Troubled doorstep lender Provident Financial "on track" for recovery as 2018 starts a fresh chapter

 
Lucy White
Ascot Races
Provident financial suffered £123m of losses last year (Source: Getty)

The Neil Woodford-backed doorstep lender Provident Financial has today said its "recovery plan is on track", as it attempts to make up lost ground after a torrid 2017.

In a trading update this morning, the business said 2018 has started with "positive momentum" and its process to recruit a new chairman after the death of Manjit Wolstenholme was "well underway".

The firm's shares soared almost seven per cent on the open, as investors seemed encouraged by the company's update.

Read more: Provident Financial share price soars as it confirms £123m loss and rights issue

"We are making good progress in strengthening the group's governance framework, improving the relationship with our regulators and implementing the changes necessary to our culture to place the customer firmly at the heart of our strategy," said chief executive Malcolm Le May.

"This will provide the basis for delivering attractive and sustainable returns to shareholders."

Provi's Vanquis Bank, which serves customers who have been refused credit elsewhere, "delivered profits ahead of plan in the first quarter as a result of robust margins and operational leverage", the company said.

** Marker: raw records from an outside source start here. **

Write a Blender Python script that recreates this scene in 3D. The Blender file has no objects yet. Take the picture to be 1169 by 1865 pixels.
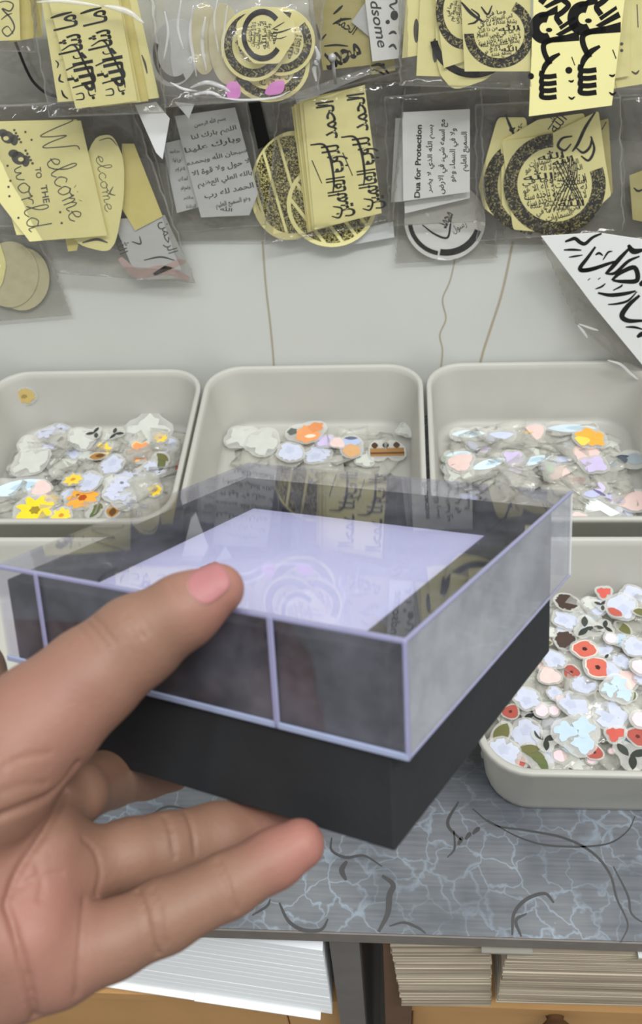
import bpy, math, random
import numpy as np
from mathutils import Matrix, Vector

scene = bpy.context.scene
COL = scene.collection
random.seed(7)
RNG = np.random.default_rng(11)

# ------------------------------------------------------------------ camera
IMG_W, IMG_H, F = 1169.0, 1865.0, 1720.0
CX, CY = IMG_W / 2, IMG_H / 2
CAM = np.array([0.0, 0.0, 0.5911])


def cam_rot(pitch, yaw, roll):
    c, s = math.cos(pitch), math.sin(pitch)
    fwd = np.array([math.sin(yaw) * c, math.cos(yaw) * c, -s])
    right = np.array([math.cos(yaw), -math.sin(yaw), 0.0])
    down = np.cross(fwd, right)
    cr, sr = math.cos(roll), math.sin(roll)
    return np.array([[cr, -sr, 0], [sr, cr, 0], [0, 0, 1.0]]) @ np.stack([right, down, fwd])


RC = cam_rot(0.7967, -0.1124, -0.0835)          # rows: right, down, forward


def to_world(q):                                  # camera metres (right, down, forward) -> world
    return np.asarray(q) @ RC + CAM


def ray(px, py):
    return RC.T @ np.array([(px - CX) / F, (py - CY) / F, 1.0])


def on_plane(px, py, p0, n):
    d = ray(px, py)
    return CAM + d * (np.dot(np.asarray(p0) - CAM, n) / np.dot(d, n))


def on_y(px, py, y):
    return on_plane(px, py, (0, y, 0), np.array([0, 1.0, 0]))


def on_z(px, py, z):
    return on_plane(px, py, (0, 0, z), np.array([0, 0, 1.0]))


cam_data = bpy.data.cameras.new('camera')
cam_data.sensor_fit = 'AUTO'
cam_data.sensor_width = 36.0
cam_data.lens = F / IMG_H * 36.0
cam_data.clip_start = 0.01
cam = bpy.data.objects.new('camera', cam_data)
COL.objects.link(cam)
M = Matrix.Identity(4)
for i in range(3):
    M[i][0], M[i][1], M[i][2], M[i][3] = RC[0][i], -RC[1][i], -RC[2][i], CAM[i]
cam.matrix_world = M
cam_data.dof.use_dof = True
cam_data.dof.focus_distance = 0.45
cam_data.dof.aperture_fstop = 24.0
scene.camera = cam

# ------------------------------------------------------------------ light
world = bpy.data.worlds.new('world')
scene.world = world
world.use_nodes = True
bg = world.node_tree.nodes['Background']
bg.inputs[0].default_value = (0.97, 0.99, 1.0, 1)
bg.inputs[1].default_value = 0.50


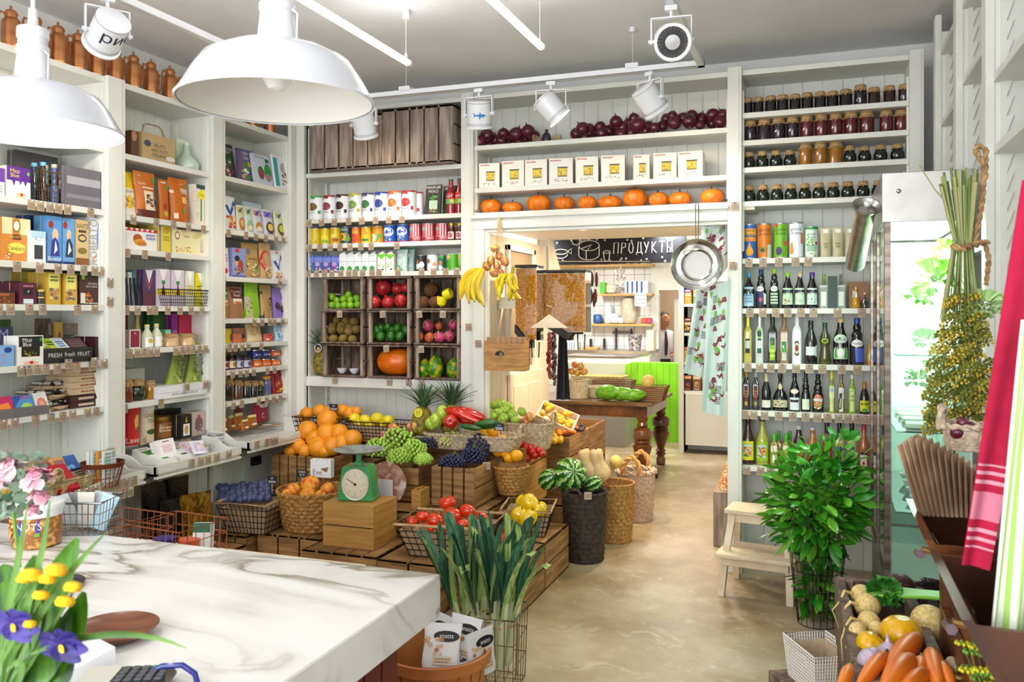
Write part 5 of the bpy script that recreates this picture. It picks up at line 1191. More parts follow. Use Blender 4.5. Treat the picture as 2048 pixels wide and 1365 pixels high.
for i,(x0,x1,yt,c,pr,n_)in enumerate([(613,636,457,'d8c020','g .5 .2 .4 .16 8 c85a20 4a9a3c','yellow juice can with small fruit'),(636,655,457,'dcc41c','o .6 .4 .3 .2 e8d830;o .7 .2 .3 .1 8ab43c','yellow lemon juice can'),(655,676,455,'d8b824','o .7 .25 .25 .12 a0442c;r .2 .4 .7 .6 e8d860','yellow peach juice can'),
(676,698,454,'2a4a4c','o .45 .42 .45 .24 e8b020;o .8 .3 .2 .16 5a9a2c;r .2 .75 .8 .9 8a9a9c','dark green can with orange fruit'),(699,717,455,'d06a20','o .5 .32 .42 .26 c82c28;o .6 .7 .3 .1 e8a030','orange can with red fruit'),(717,738,454,'d8b420','o .5 .7 .4 .2 e0902c;o .6 .2 .3 .08 2f7a3f','gold mango juice can'),
(739,762,452,'d08a20','o .3 .3 .3 .25 e8e8d0;z 3f9a2c .4 .3 .7 .55 .95 .5 .9 .3 .6 .1','amber can with a green leaf'),(762,787,450,'2a5cb0','o .5 .6 .4 .26 e8eef4;r .3 .55 .7 .62 2a4a9c;g .4 .2 .4 .14 14 7a9a3c d8dcc8;r 0 0 1 .07 b82838','blue bean can with a white cloud'),(788,814,449,'2a5cb0','o .5 .6 .4 .26 e8eef4;r .3 .55 .7 .62 2a4a9c;g .4 .2 .4 .14 14 7a9a3c d8dcc8;r 0 0 1 .07 b82838','blue bean can with a white cloud'),
(814,838,448,'b83a4a','r .2 .36 .6 1 c85a68;q .5 .3 .56 1 e8e0e0;q .66 .3 .72 1 e8e0e0;q .82 .3 .88 1 e8e0e0;r .16 .6 .44 .8 7aa890;r 0 .1 1 .3 d8808c;o .3 .16 .2 .1 8a2838;g .75 .2 .2 .1 8 3a8a4c e8e8d8','red striped bean can'),(839,865,447,'b83a4a','r .2 .36 .6 1 c85a68;q .5 .3 .56 1 e8e0e0;q .66 .3 .72 1 e8e0e0;q .82 .3 .88 1 e8e0e0;r .16 .6 .44 .8 7aa890;r 0 .1 1 .3 d8808c;o .3 .16 .2 .1 8a2838;g .75 .2 .2 .1 8 3a8a4c e8e8d8','red striped bean can'),
(866,893,447,'b83a4a','r .2 .36 .6 1 c85a68;q .5 .3 .56 1 e8e0e0;q .66 .3 .72 1 e8e0e0;q .82 .3 .88 1 e8e0e0;r .16 .6 .44 .8 7aa890;r 0 .1 1 .3 d8808c;o .3 .16 .2 .1 8a2838;g .75 .2 .2 .1 8 3a8a4c e8e8d8','red striped bean can')]):
 rows.append(('juice_can' if i<7 else 'bean_can',x0,x1,yt,'can',c,pr,n_,{'cat':'can'}))
rows+=[('cherry_jar',893,907,446,'jar','4a0c14','r 0 .1 1 .5 e8dcd8;o .5 .3 .3 .15 b02838','dark cherry jar'),('cherry_jar',909,923,446,'jar','4a0c14','r 0 .1 1 .5 e8dcd8;o .5 .3 .3 .15 b02838','dark cherry jar')]
goods(BW,2.232,'on juice can shelf',rows,EC)
btag(2.232,'under juice can shelf','619:r 640:r 660:w 680:b 700:y 722:r 742:r 793:w')
rows=[]
for i in range(4):rows.append(('milk_pack',611+i*17,628+i*17,512,'box',('3f7ab8','4a68b8','4a5cb0','5a60b8')[i],'r 0 .6 1 .9 7a8ad8;o .4 .5 .3 .12 c8a0d0;g .6 .2 .4 .2 14 %s e8f0f0 c83040'%('6ac05a','e0b040','b02850','8a4a80')[i],('blue milk drink pack with lime','blue milk drink pack with apricot','blue milk drink pack with cherry','blue milk drink pack with plum')[i],{'cat':'pack'}))
for i in range(5):rows.append(('coconut_water_pack',678+i*15,693+i*15+(0),504,'tetra','e8ecf0','o .4 .2 .34 .16 2a9a4a;r .0 .6 1 .63 a8b8b8','white coconut water pack with green dot',{'cat':'pack'}))
for i in range(2):rows.append(('coconut_water_pack',755+i*17,771+i*17,503,'tetra','eaf0e4','z 6ac02c 0 .9 .5 .7 1 .9 1 1 0 1;g .5 .4 .4 .2 10 a8c890 d8e8c8;r .5 .1 .8 .18 4a4a3c','pale green topped drink pack',{'cat':'pack'}))
for i in range(2):rows.append(('coconut_chips_bag',790+i*18,813+i*14,497,'bag',('b8d0cc','9ab8b4')[i],'r 0 .95 1 1 1f7a5a;g .4 .25 .4 .2 16 3a8a5c c8d8d0;o .4 .7 .2 .08 e8e8f0',('pale teal coconut chips bag','half hidden grey teal chips bag')[i],{'cat':'bag','off':.03+.05*i}))
rows+=[('coconut_milk_tin',829,848,511,'can','24262c','o .25 .6 .2 .14 a86a3c;o .3 .3 .26 .18 e8e8e8;o .7 .4 .24 .2 e8e8e8','dark coconut milk tin',{'cat':'tin'}),('coconut_milk_tin',850,873,509,'can','dfe3ea','o .25 .6 .2 .14 a86a3c;o .35 .24 .26 .18 f4f4f4;o .75 .4 .14 .12 c8a060','white coconut milk tin',{'cat':'tin'}),
('coconut_milk_tin',874,888,511,'can','1a5a4a','o .4 .5 .3 .16 b8804c;o .4 .2 .34 .16 e8e8e8;r .1 .8 .9 .95 3a9a3c','green coconut milk tin',{'cat':'tin'}),('lime_jar',888,914,508,'can','4aa01c','o .3 .8 .2 .14 d8b070','bright green jar with a small picture',{'cat':'jar','lid':'c8d8c0'}),('lime_jar',914,924,506,'can','8ac45a','o .3 .8 .2 .14 d8b070;r 0 0 1 .3 4aa01c','pale green jar at the shelf end',{'cat':'jar','lid':'c8d8c0'})]
goods(BW,2.008,'on coconut water shelf',rows,EC)
btag(2.03,'on coconut water shelf edge','617:b 633:w 649:r 664:w 681:y 698:w 710:b 725:w 744:r 758:b 795:y 843:w 867:w 892:b 914:w')
# ---------------- fruit crates on the back wall: three columns of three
cx_=[(643,727),(733,821),(827,921)]
cz=[(1.201,1.452),(1.458,1.712),(1.718,1.968)]
names=[['empty weathered crate with paper fruit cups','weathered crate holding the big orange pumpkin','weathered crate of papayas'],['weathered crate full of kiwis','weathered crate of dark green avocados','weathered crate of mangos and dragon fruit'],['weathered crate of limes, top row','weathered crate of pomegranates, top row','weathered crate of coconuts, top row']]
CR={}
for c in range(3):
 for r in range(3):
  a,b=BW.pt(cx_[c][0]-(3 if r==1 and c==0 else 0),-.03),BW.pt(cx_[c][1],-.03)
  crate(names[r][c]+' beside the doorway',a.x,b.x,a.y,a.y+.30,cz[r][0],cz[r][1],OLDB,F_='',B_='v4',L='h2',Rr='h2',T='s3',D='s3',group='weathered crates stacked open to the front',pm=OLDW)
  CR[r,c]=(a.x,b.x,a.y,a.y+.30,cz[r][0]+.012)
  # ---------------- fruit kinds: one mesh each, scaled per fruit
FM={}
def fmesh(key,build):
 if key not in FM:
  g=G();build(g);FM[key]=g.mesh(key,60)
 return FM[key]
def vfruit(name,key,build,loc,s,rot=(0,0,0),label=None,cat=None,group=None,parts=()):
 o=bpy.data.objects.new(name,fmesh(key,build));COL.objects.link(o);setup(o,None,loc,0,label,cat,group)
 o.rotation_euler=rot;o.scale=(s,s,s)if not isinstance(s,(tuple,list))else s
 for pn,pk,pb in parts:
  c=bpy.data.objects.new(pn,fmesh(pk,pb));COL.objects.link(c);c.parent=o
 return o
def ball(prof,m,n=20,rib=None):return lambda g:g.lathe(prof,m,n,rib=rib,caps=False)
def sp(k=1.0,dip=0.0,dip2=0.0,n=14,neck=0.0,pw=1.0):
 """profile of a rounded fruit of radius 1: k height, dip at the top, dip2 at the foot, neck narrows the top"""
 P=[]
 for j in range(n+1):
  a=pi*j/n;r=sin(a)**pw;z=-cos(a)*k
  if z>0:r*=1-neck*(z/k)**1.5
  z-=dip*math.exp(-(r/.28)**2)if z>0 else-dip2*math.exp(-(r/.28)**2)
  P.append((max(r,0),z))
 return P
SKIN=dict(
orange=MN('orange_peel','e4860e','f4a424',30,.38,bump=.25,vary=.06),mandarin=MN('mandarin_peel','ea9a0a','f8b41c',20,.35,bump=.2,vary=.05),lemon=MN('lemon_peel','dcc414','ecd92c',30,.4,bump=.2,vary=.06),
lime=MN('lime_peel','4f9a14','94b824',3,.3,vary=.15),kiwi=MN('kiwi_skin','6a5420','93783a',40,.8,bump=.4,vary=.12),avo=MN('avocado_skin','1d4a10','3a7a1c',14,.3,bump=.2,vary=.15),
pom=MN('pomegranate_skin','9c1420','c8402c',2.5,.3,c3='b42430',vary=.1),coco=MN('coconut_husk','4a2c14','8a5a34',14,.9,stretch=(3,3,14),bump=.8),papaya=MN('papaya_skin','2a6a14','c8b41c',1.5,.3,c3='4a8a1c',vary=.1),
mango=MN('mango_skin','a8283a','c8781c',1.6,.3,vary=.1),dragon=MN('dragon_fruit_skin','a82450','d04a7c',3,.4,vary=.1),pump=MN('pumpkin_skin','d8680c','e88a20',2.5,.35,vary=.08),bigp=MN('big_pumpkin_skin','d45c06','e67a12',1.5,.35),
onion=MN('red_onion_skin','3c0c1e','6a1c34',3,.28,stretch=(8,8,1),vary=.2,coat=.3),tomato=MN('tomato_skin','cc2406','e24412',2,.15,vary=.08,coat=.5),cherryt=MN('cherry_tomato_skin','a81408','c8281a',2,.15,coat=.5,vary=.1),
gapple=MN('green_apple_skin','86b02c','b8d45c',3,.25,vary=.06,coat=.3),rapple=MN('blush_apple_skin','b83a3c','d8c458',1.4,.25,c3='cf8a50',vary=.08,coat=.3),papple=MN('pink_apple_skin','c05a60','d8a878',1.4,.25,vary=.08,coat=.3),
peach=MN('peach_skin','c8381c','f0b434',1.5,.6,vary=.1),plum=MN('plum_skin','27284a','5c6490',4,.5,vary=.12),ybell=MN('yellow_pepper_skin','e0b408','f0cc1c',2,.16,coat=.6,vary=.04),
rbell=MN('red_pepper_skin','b4140c','d02a18',2,.14,coat=.6,vary=.06),gpear=MN('green_pear_skin','9cbc2c','c2d858',3,.25,coat=.4,vary=.06),cuke=MN('cucumber_skin','1f4c1c','3a7030',8,.3,vary=.1),
wmel=None,pear=MN('yellow_pear_skin','b8b83c','d8c858',3,.35,vary=.06),turnip=MN('turnip_skin','c4a458','e4cc8c',5,.5,vary=.06),squash=MN('yellow_squash_skin','e0a404','f0bc10',3,.25,vary=.05,coat=.3),beet=MN('beet_skin','2c1418','4a2428',6,.5),
carrot=MN('carrot_skin','d8660c','ea8224',8,.4,stretch=(1,1,5),vary=.06),garlic=MN('garlic_skin','9a7aa8','e0d4dc',3,.4,stretch=(6,6,.8),vary=.06),butternut=MN('butternut_skin','d8b47c','e8c894',3,.4),melon=MN('melon_skin','c8b450','e0cc78',8,.5))
STEMG,STEMB=M('4a6a1c',.6),M('5a4420',.7)
def stem(g,z=1.0,h=.25,r=.07,m=None,bend=.06):g.tube([(0,0,z-.1),(0,0,z+h*.4),(bend,0,z+h)],[r,r*.8,r*.9],m or STEMB,6)
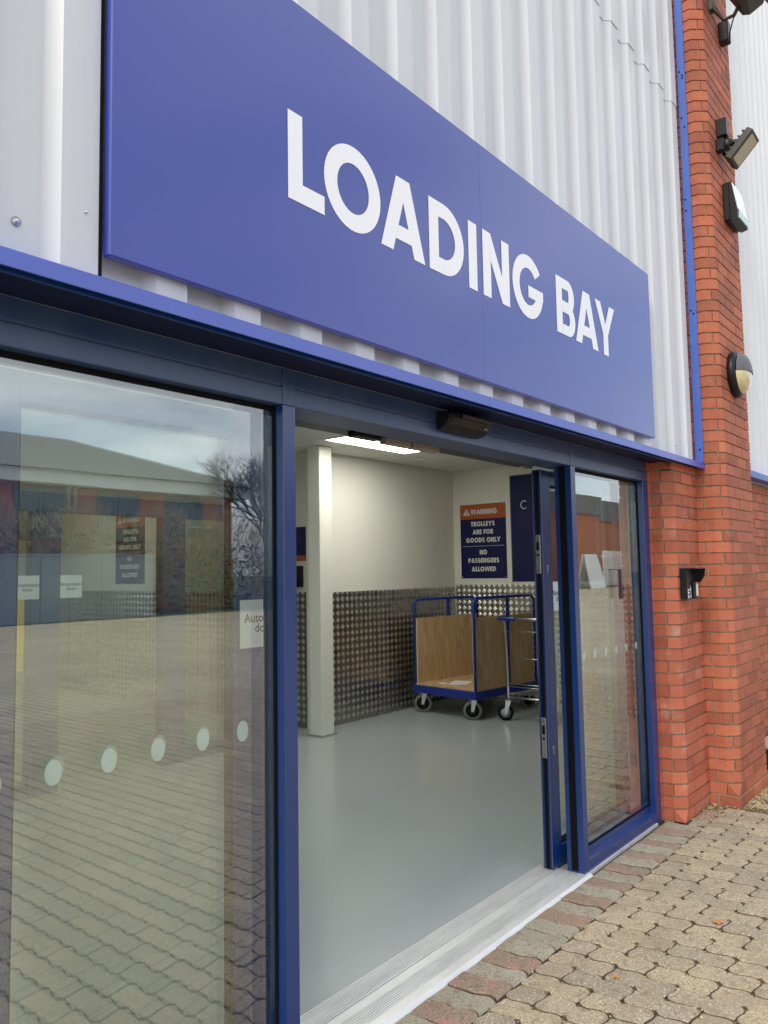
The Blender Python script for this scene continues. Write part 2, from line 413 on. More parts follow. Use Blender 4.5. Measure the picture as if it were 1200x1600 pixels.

Meanwhile the home credit business "delivered a good collections performance during the critical first quarter trading period".

Read more: Provident Financial share surge makes it "a proper short again" as hedge funds sense a fresh opportunity

Provi's car finance branch, Moneybarn, delivered "strong new business volumes" in the first quarter. Though impairment, or the likelihood that the full loan will not be repaid, has "continued to track modestly above expectations", Provi said there were indications that delinquency (or late payment) trends are now improving.

Last month, the lender completed a £331m rights issue which has helped to boost the amount of cash Provi holds to protect it in case of a financial crisis.

Yet the firm is not entirely out of the woods yet, as major investor Aberdeen Standard is suing the business over an investigation into Vanquis.

Meanwhile activist investor Elliott has quietly been building up a stake in Provi, which is around 49 per cent owned by retail giants Woodford and Invesco.